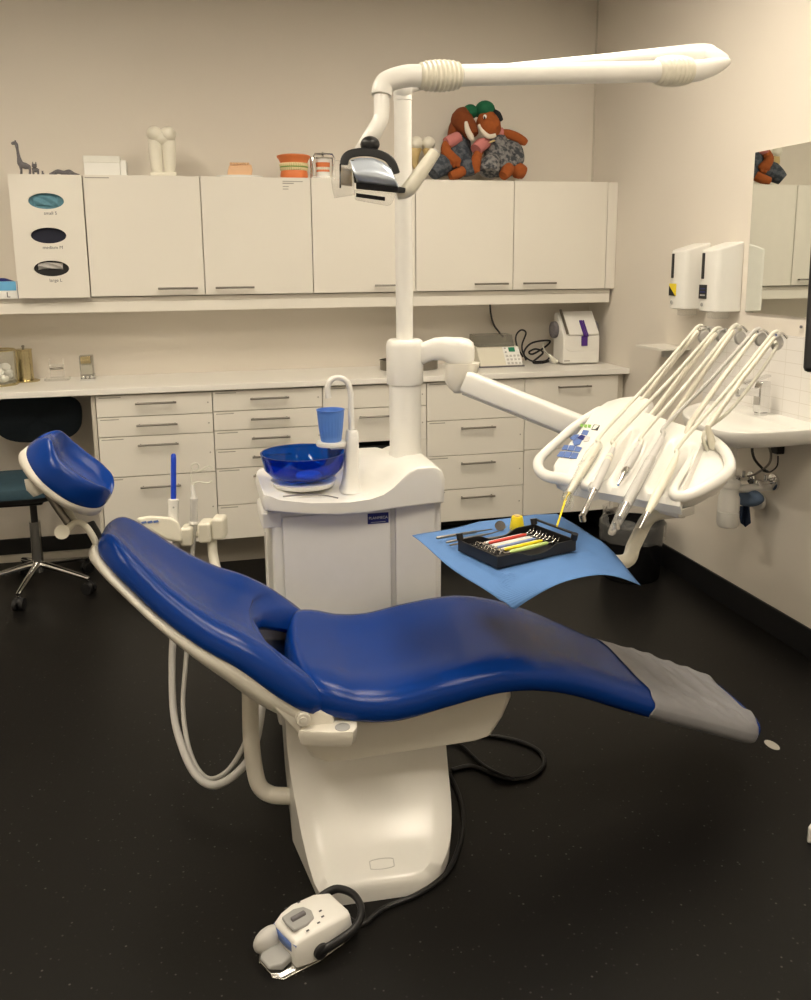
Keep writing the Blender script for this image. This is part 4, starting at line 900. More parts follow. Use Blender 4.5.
# ------------------------------------------------------------------ delivery arm and instrument console
ia = thing('instrument_console', (cxp+.1, cy, z_(384)), 'white instrument console with side handles, hose rods and control panel, on a swing arm', 'dental console')
J = D(462, 350, 2.86)
pS = V((cxp+.045, cy-.01, at_y(410, 354, cy).z))
rings = []
def rrect(c, ax, ay, hx, hy, n=24, p=.45): return [c+ax*(math.copysign(abs(math.cos(q))**p, math.cos(q))*hx)+ay*(math.copysign(abs(math.sin(q))**p, math.sin(q))*hy) for q in [2*PI*k/n for k in range(n)]]
Ud = V((0, 0, 1))
dirx = (J-pS).normalized(); dirx.z = 0; dirx.normalize(); prp = V((-dirx.y, dirx.x, 0))
for f_, dz, hy, hz in ((0, 0, .030, .034), (.12, .002, .032, .036), (.35, .012, .034, .036), (.6, .010, .040, .038), (.78, -.002, .046, .046), (.97, -.006, .047, .047), (1.14, -.010, .043, .043), (1.25, -.014, .03, .034), (1.28, -.015, .012, .02)):
    rings.append(rrect(pS.lerp(J, f_)+V((0, 0, dz)), prp, Ud, hy, hz, p=.6))
MB().loft(rings).build('swing_arm', 'white_plastic', ia)
jc = J.copy(); jc.z = at_d(462, 363, 2.86).z
MB().loft([rrect(V((jc.x, jc.y, jc.z+dz))+dirx*dx, dirx, prp, hx, hy, p=.7) for dz, dx, hx, hy in ((.0, .002, .055, .046), (-.03, .0, .053, .045), (-.055, -.012, .045, .040), (-.082, -.012, .030, .032), (-.098, -.008, .016, .02))]).build('arm_knuckle', 'cream_shell', ia)
A0 = D(464, 381, 2.80)
a_ = math.radians(-68); t_ = math.radians(22)
Ce = V((math.cos(a_), math.sin(a_), 0)); CBh = V((-Ce.y, Ce.x, 0)); CB = CBh*math.cos(t_)+V((0, 0, math.sin(t_))); CN = Ce.cross(CB)
CK = V((.86, -2.26, .97))
def CW(a, b, n=0): return CK+Ce*a+CB*b+CN*n
def cloc(u, v, n=0):
    r = ray(u, v); k = ((CK-CP).dot(CN)+n)/r.dot(CN); P = CP+r*k-CK; return P.dot(Ce), P.dot(CB)
def con(u, v, n=0): a, b = cloc(u, v, n); return CW(a, b, n)
def ca(u, v, a):                       # ray meets the plane a = const of the console
    r = ray(u, v); k = ((CK+Ce*a)-CP).dot(Ce)/r.dot(Ce); return CP+r*k
A1 = con(612, 440, -.115)
bd = (A1-A0).normalized(); bs = bd.cross(Ud).normalized(); bu = bs.cross(bd); bL = (A1-A0).length
MB().loft([rrect(A0+bd*x, bs, bu, hx, hy, p=.42) for x, hx, hy in ((0, .028, .030), (.012, .032, .035), (bL*.5, .033, .036), (bL, .034, .037))]).build('spring_arm', 'white_plastic', ia)
MB().loft([rrect(A0+bd*x-bu*.036, bs, bu, .026, .004, p=.42) for x in (.01, bL-.02)]).build('arm_seam', 'grey_plastic', ia)
# left strip with control panel and dome
lp_px = [(563, 480), (553, 475), (552, 466), (561, 452), (574, 437), (584, 424), (593, 410), (608, 400), (622, 396), (640, 394), (652, 398), (650, 408), (625, 440), (597, 484), (590, 487)]
lpts = [cloc(*p, 0) for p in lp_px]
cxa = sum(p[0] for p in lpts)/len(lpts); cxb = sum(p[1] for p in lpts)/len(lpts)
def shrink(k, n): return [CW(cxa+(a-cxa)*k, cxb+(b-cxb)*k, n) for a, b in lpts]
MB().loft([shrink(.93, -.055), shrink(.99, -.045), shrink(1, -.02), shrink(.985, -.005), shrink(.95, 0), shrink(.6, .001), shrink(.1, .001)]).build('panel_housing', 'white_plastic', ia)
# left handle loop
hl = [(600, 409), (589, 416), (574, 427), (559, 440), (546, 452), (538.5, 461), (539.5, 470), (547, 476), (562, 479), (580, 484), (592, 487)]
MB().tube([con(u, v, -.010) for u, v in hl], [.010, .012, .0135, .014, .014, .0145, .0155, .0165, .017, .017, .015], 16, smooth=5).build('side_handle', 'white_plastic', ia)
# middle body with instrument valleys
fl, fr = cloc(588, 486, -.01), cloc(679, 502, -.01)
bl_, br_ = cloc(640, 412, .0), cloc(706, 434, .0)
val = []
def midp(a, b):
    A_ = V((fl[0]+(fr[0]-fl[0])*a, fl[1]+(fr[1]-fl[1])*a, 0)); B_ = V((bl_[0]+(br_[0]-bl_[0])*a, bl_[1]+(br_[1]-bl_[1])*a, 0)); q = A_.lerp(B_, b)
    v_ = math.cos(2*PI*a*5)                                  # five troughs
    dep = .017*(v_-1)*max(0, math.sin(PI*min(1, (b-.04)/.72)))**.7 if .04 < b < .76 else 0
    nn_ = -.004+dep-.02*(max(0, .10-b)/.10)**2+.008*b
    return CW(q.x, q.y, nn_)
m = MB(); NU, NV = 60, 24
P = [[midp(i/NU, j/NV) for j in range(NV+1)] for i in range(NU+1)]
tv = [[m.bm.verts.new(p) for p in r] for r in P]
bv = [[m.bm.verts.new(p-CN*.042*(1-.45*(1-min(1, j/6)))) for j, p in enumerate(r)] for r in P]
for i in range(NU):
    for j in range(NV):
        m.bm.faces.new((tv[i][j], tv[i+1][j], tv[i+1][j+1], tv[i][j+1])); m.bm.faces.new((bv[i][j], bv[i][j+1], bv[i+1][j+1], bv[i+1][j]))
    m.bm.faces.new((tv[i][0], bv[i][0], bv[i+1][0], tv[i+1][0])); m.bm.faces.new((tv[i][NV], tv[i+1][NV], bv[i+1][NV], bv[i][NV]))
for j in range(NV):
    m.bm.faces.new((tv[0][j], tv[0][j+1], bv[0][j+1], bv[0][j])); m.bm.faces.new((tv[NU][j], bv[NU][j], bv[NU][j+1], tv[NU][j+1]))
m.build('instrument_holder', 'white_plastic', ia)
# right cheek and handle
ck = [(671, 497), (676, 500), (690, 497), (717, 483), (727, 471), (722, 455), (707, 437), (701, 440), (688, 462)]
cps = [cloc(u, v, -.02) for u, v in ck]; ka = sum(p[0] for p in cps)/len(cps); kb = sum(p[1] for p in cps)/len(cps)
MB().loft([[CW(ka+(a-ka)*k, kb+(b-kb)*k, n) for a, b in cps] for k, n in ((.9, -.055), (1, -.045), (1, -.032), (.96, -.024), (.3, -.022))]).build('side_cheek', 'white_plastic', ia)
hr = [(707, 436), (718, 444), (726.5, 454), (730, 466), (725, 475), (712, 484), (697, 492), (683, 497), (674, 495), (675, 486), (684, 471), (695, 454), (706, 437)]
MB().tube([con(u, v, -.012) for u, v in hr], [.012, .0135, .014, .0145, .0155, .0165, .0165, .016, .014, .011, .010, .010, .011], 16, smooth=5).build('side_handle', 'white_plastic', ia)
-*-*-
**What to produce**
Every line of the data should be copied as it stands, without the images.

**Response**
Keep writing the Blender script for this image. This is part 4, starting at line 900. More parts follow. Use Blender 4.5.
# ------------------------------------------------------------------ delivery arm and instrument console
ia = thing('instrument_console', (cxp+.1, cy, z_(384)), 'white instrument console with side handles, hose rods and control panel, on a swing arm', 'dental console')
J = D(462, 350, 2.86)
pS = V((cxp+.045, cy-.01, at_y(410, 354, cy).z))
rings = []
def rrect(c, ax, ay, hx, hy, n=24, p=.45): return [c+ax*(math.copysign(abs(math.cos(q))**p, math.cos(q))*hx)+ay*(math.copysign(abs(math.sin(q))**p, math.sin(q))*hy) for q in [2*PI*k/n for k in range(n)]]
Ud = V((0, 0, 1))
dirx = (J-pS).normalized(); dirx.z = 0; dirx.normalize(); prp = V((-dirx.y, dirx.x, 0))
for f_, dz, hy, hz in ((0, 0, .030, .034), (.12, .002, .032, .036), (.35, .012, .034, .036), (.6, .010, .040, .038), (.78, -.002, .046, .046), (.97, -.006, .047, .047), (1.14, -.010, .043, .043), (1.25, -.014, .03, .034), (1.28, -.015, .012, .02)):
    rings.append(rrect(pS.lerp(J, f_)+V((0, 0, dz)), prp, Ud, hy, hz, p=.6))
MB().loft(rings).build('swing_arm', 'white_plastic', ia)
jc = J.copy(); jc.z = at_d(462, 363, 2.86).z
MB().loft([rrect(V((jc.x, jc.y, jc.z+dz))+dirx*dx, dirx, prp, hx, hy, p=.7) for dz, dx, hx, hy in ((.0, .002, .055, .046), (-.03, .0, .053, .045), (-.055, -.012, .045, .040), (-.082, -.012, .030, .032), (-.098, -.008, .016, .02))]).build('arm_knuckle', 'cream_shell', ia)
A0 = D(464, 381, 2.80)
a_ = math.radians(-68); t_ = math.radians(22)
Ce = V((math.cos(a_), math.sin(a_), 0)); CBh = V((-Ce.y, Ce.x, 0)); CB = CBh*math.cos(t_)+V((0, 0, math.sin(t_))); CN = Ce.cross(CB)
CK = V((.86, -2.26, .97))
def CW(a, b, n=0): return CK+Ce*a+CB*b+CN*n
def cloc(u, v, n=0):
    r = ray(u, v); k = ((CK-CP).dot(CN)+n)/r.dot(CN); P = CP+r*k-CK; return P.dot(Ce), P.dot(CB)
def con(u, v, n=0): a, b = cloc(u, v, n); return CW(a, b, n)
def ca(u, v, a):                       # ray meets the plane a = const of the console
    r = ray(u, v); k = ((CK+Ce*a)-CP).dot(Ce)/r.dot(Ce); return CP+r*k
A1 = con(612, 440, -.115)
bd = (A1-A0).normalized(); bs = bd.cross(Ud).normalized(); bu = bs.cross(bd); bL = (A1-A0).length
MB().loft([rrect(A0+bd*x, bs, bu, hx, hy, p=.42) for x, hx, hy in ((0, .028, .030), (.012, .032, .035), (bL*.5, .033, .036), (bL, .034, .037))]).build('spring_arm', 'white_plastic', ia)
MB().loft([rrect(A0+bd*x-bu*.036, bs, bu, .026, .004, p=.42) for x in (.01, bL-.02)]).build('arm_seam', 'grey_plastic', ia)
# left strip with control panel and dome
lp_px = [(563, 480), (553, 475), (552, 466), (561, 452), (574, 437), (584, 424), (593, 410), (608, 400), (622, 396), (640, 394), (652, 398), (650, 408), (625, 440), (597, 484), (590, 487)]
lpts = [cloc(*p, 0) for p in lp_px]
cxa = sum(p[0] for p in lpts)/len(lpts); cxb = sum(p[1] for p in lpts)/len(lpts)
def shrink(k, n): return [CW(cxa+(a-cxa)*k, cxb+(b-cxb)*k, n) for a, b in lpts]
MB().loft([shrink(.93, -.055), shrink(.99, -.045), shrink(1, -.02), shrink(.985, -.005), shrink(.95, 0), shrink(.6, .001), shrink(.1, .001)]).build('panel_housing', 'white_plastic', ia)
# left handle loop
hl = [(600, 409), (589, 416), (574, 427), (559, 440), (546, 452), (538.5, 461), (539.5, 470), (547, 476), (562, 479), (580, 484), (592, 487)]
MB().tube([con(u, v, -.010) for u, v in hl], [.010, .012, .0135, .014, .014, .0145, .0155, .0165, .017, .017, .015], 16, smooth=5).build('side_handle', 'white_plastic', ia)
# middle body with instrument valleys
fl, fr = cloc(588, 486, -.01), cloc(679, 502, -.01)
bl_, br_ = cloc(640, 412, .0), cloc(706, 434, .0)
val = []
def midp(a, b):
    A_ = V((fl[0]+(fr[0]-fl[0])*a, fl[1]+(fr[1]-fl[1])*a, 0)); B_ = V((bl_[0]+(br_[0]-bl_[0])*a, bl_[1]+(br_[1]-bl_[1])*a, 0)); q = A_.lerp(B_, b)
    v_ = math.cos(2*PI*a*5)                                  # five troughs
    dep = .017*(v_-1)*max(0, math.sin(PI*min(1, (b-.04)/.72)))**.7 if .04 < b < .76 else 0
    nn_ = -.004+dep-.02*(max(0, .10-b)/.10)**2+.008*b
    return CW(q.x, q.y, nn_)
m = MB(); NU, NV = 60, 24
P = [[midp(i/NU, j/NV) for j in range(NV+1)] for i in range(NU+1)]
tv = [[m.bm.verts.new(p) for p in r] for r in P]
bv = [[m.bm.verts.new(p-CN*.042*(1-.45*(1-min(1, j/6)))) for j, p in enumerate(r)] for r in P]
for i in range(NU):
    for j in range(NV):
        m.bm.faces.new((tv[i][j], tv[i+1][j], tv[i+1][j+1], tv[i][j+1])); m.bm.faces.new((bv[i][j], bv[i][j+1], bv[i+1][j+1], bv[i+1][j]))
    m.bm.faces.new((tv[i][0], bv[i][0], bv[i+1][0], tv[i+1][0])); m.bm.faces.new((tv[i][NV], tv[i+1][NV], bv[i+1][NV], bv[i][NV]))
for j in range(NV):
    m.bm.faces.new((tv[0][j], tv[0][j+1], bv[0][j+1], bv[0][j])); m.bm.faces.new((tv[NU][j], bv[NU][j], bv[NU][j+1], tv[NU][j+1]))
m.build('instrument_holder', 'white_plastic', ia)
# right cheek and handle
ck = [(671, 497), (676, 500), (690, 497), (717, 483), (727, 471), (722, 455), (707, 437), (701, 440), (688, 462)]
cps = [cloc(u, v, -.02) for u, v in ck]; ka = sum(p[0] for p in cps)/len(cps); kb = sum(p[1] for p in cps)/len(cps)
MB().loft([[CW(ka+(a-ka)*k, kb+(b-kb)*k, n) for a, b in cps] for k, n in ((.9, -.055), (1, -.045), (1, -.032), (.96, -.024), (.3, -.022))]).build('side_cheek', 'white_plastic', ia)
hr = [(707, 436), (718, 444), (726.5, 454), (730, 466), (725, 475), (712, 484), (697, 492), (683, 497), (674, 495), (675, 486), (684, 471), (695, 454), (706, 437)]
MB().tube([con(u, v, -.012) for u, v in hr], [.012, .0135, .014, .0145, .0155, .0165, .0165, .016, .014, .011, .010, .010, .011], 16, smooth=5).build('side_handle', 'white_plastic', ia)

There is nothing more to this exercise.